By Scott Murdoch and Joyce Lee
SYDNEY/SEOUL (Reuters) -Shares of a small Japanese technology firm shot up nearly 60% on its first day of trade on Wednesday, while Seoul’s largest initial public offering (IPO) in three years tanked almost 10% as volatility driven by geopolitics again gripped Asia’s equity markets.
South Korea’s LG CNS shares dropped from opening bell and traded in negative territory for the session, failing to arrest the recent trend of weak debuts for the Seoul market.
The IT, cloud and AI services provider’s shares closed at 55,800 won, down from their issue price of 61,900 won.
Shares of Next Generation Technology – the first IPO debut of 2025 in Tokyo – traded 58% higher before paring some gains across the day. It raised 1.3 billion yen in the IPO ($8.49 million), according to its regulatory filings.
The strong first day performance came as Tokyo’s Nikkei nudged up 0.1% on Wednesday, In Seoul, the Kospi gained 1.1%.
MSCI’s broadest index of Asia-Pacific shares outside Japan was 0.44% higher later Wednesday as China’s main equities indices traded lower.
The prospect of a trade war between the U.S and China as tit-for-tat tariffs between the world’s top two economies has raised investor concerns about financial market volatility over the near term.
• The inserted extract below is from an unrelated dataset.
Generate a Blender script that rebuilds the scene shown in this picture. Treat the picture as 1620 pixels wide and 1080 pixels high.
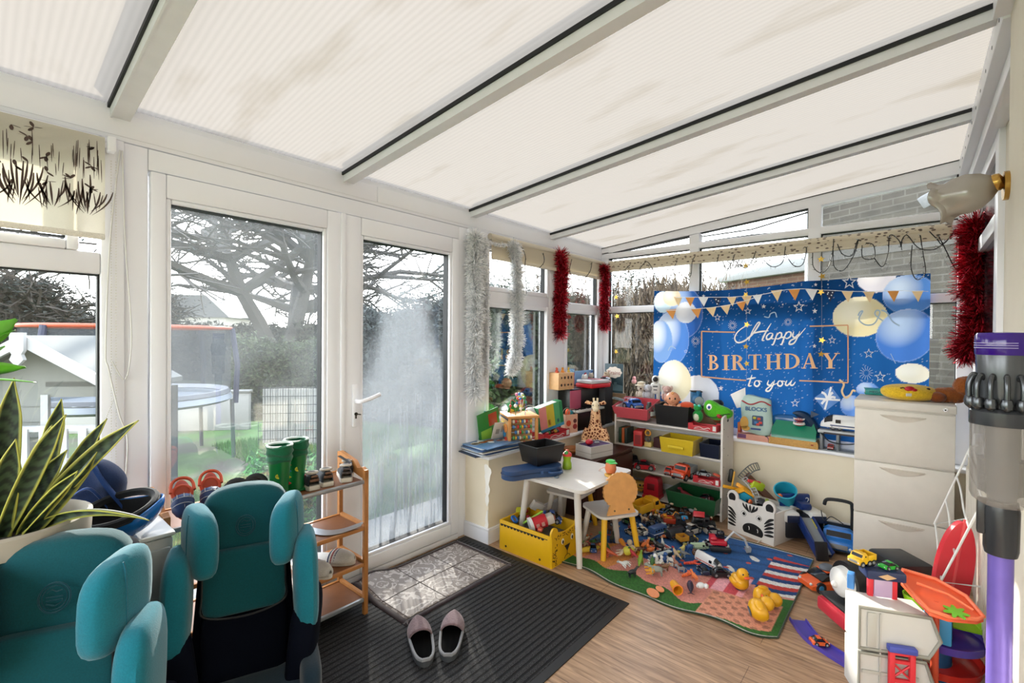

Asian deal makers were hopeful the region’s equity capital markets would perform better in 2025 as global interest rates began to fall and more Chinese IPOs were given regulatory sign off.
LNG CNS last month priced its IPO at the top of its targeted valuation range, raising 1.2 trillion won ($827.1 million).
At closing, the firm’s market valuation was about 5.4 trillion won.
The IPO is the largest since LG Energy Solution raised $10.74 billion in 2022.
Last year, South Korea raised $2.85 billion worth of IPOs, according to LSEG data, up slightly from $2.79 billion in 2023.
LG CNS’ offering was one of the few by South Korean firms to draw strong demand in recent months against the backdrop of an IPO market slump since the second half of last year, analysts said.
The retail portion of the initial public offering was oversubscribed nearly 123 times, while more than 2,000 institutional investors made bids worth 76 trillion won during the bookbuilding last month, according to the company.
However, LG CNS’s weak market debut has continued a trend of similarly disappointing listings since last year, which analysts said could further discourage investors and other companies from coming to market.